製作:2018年 日本 上映時間:137分 監督:吉田恵輔
 
 原作はあの社会不条理をえぐる『宮本から君へ』の作者・新井英樹の描いた同名漫画だという。道理で過激な描写が多いはずだ、と変に納得してしまうのだが、余りにもやりたい放題で放送禁止用語のオ××コを絶叫し過ぎるよね。漫画ならともかく実写映画では生々しくて下品極まりない。
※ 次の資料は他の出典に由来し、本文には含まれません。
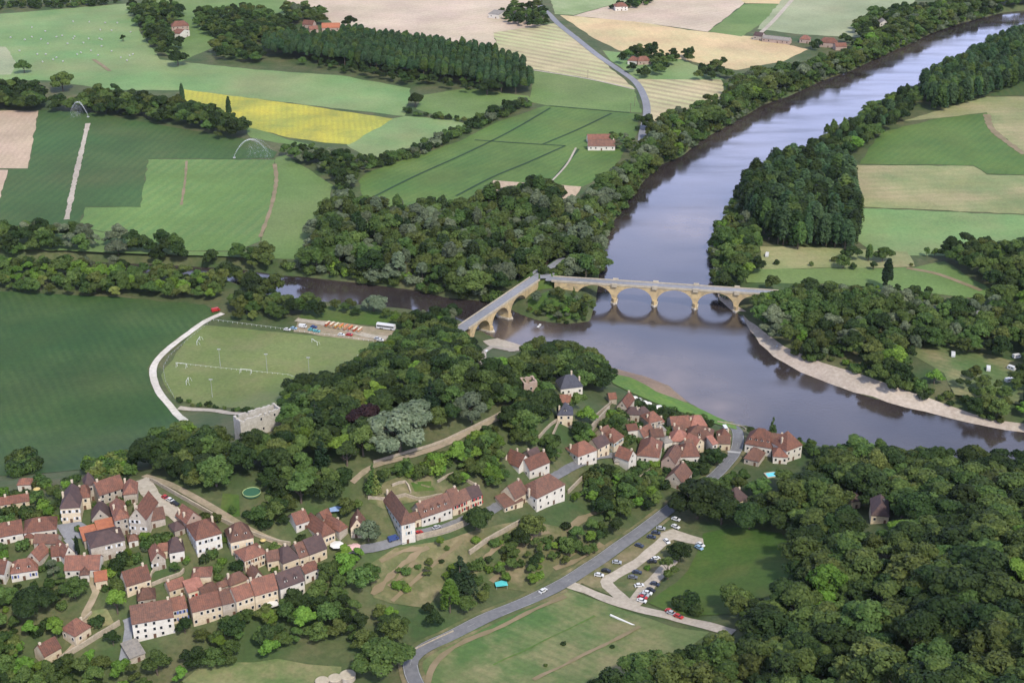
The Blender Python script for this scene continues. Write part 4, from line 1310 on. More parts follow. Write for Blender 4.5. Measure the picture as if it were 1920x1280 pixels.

当然観る人を選んでしまうから、興行的にも余り得策ではないと思うのだが……。
 
 パチンコ屋勤務で42歳まで恋愛の経験もなく生真面目だった岩男(安田顕)だったが、失恋の痛手から立ち直れずフィリピン嫁探しツアーに参加する。そしてフィリピン人の嫁アイリーン(ナッツ・シトイ)を連れて実家に帰省するのだが……。なんと実家では父親の葬式の真っ最中だった。驚いた参列者がざわつく中、ライフルを構えた喪服姿の母親ツル(木野花)が怖い形相で現れる。
 
 序盤はややコミカルな展開なのだが、次第にセックス・人身売買・人種差別色が臭ってくる。さらに人種を超えた愛や、母親の狂気の愛などが練り込まれて、ストーリーは混沌とした怪しい流れに染まってゆくのだ。それにしても俳優たちの熱演は想像以上に凄まじかった。ことにさえない中年から眼光鋭い無謀な男へ変身する安田顕の芸達者ぶりと、たとたどしい日本語を操りながらも愛らしいナッツ・シトイの好演には絶大なる拍手を送りたい。
 さらに何と言っても、いつも上品な役柄の多かった木野花の狂気じみた怪演には度肝を抜かれてしまった。僕的な感覚では、彼女の演技力はダントツで、彼女抜きでは本作は成立しなかったのではないか、と勝手に決めつけている。
 
 それにしても凄まじい映画だ、製作費の少ない邦画が踏ん張れるのは、こうした作品だけなのだろうか。おもわず園子温監督の『冷たい熱帯魚』を思い出してしまった……。本来ならもっと高評価点をつけたかったのだが、余りにも下品な描写が多かったのでかなり減点してしまったかもしれない。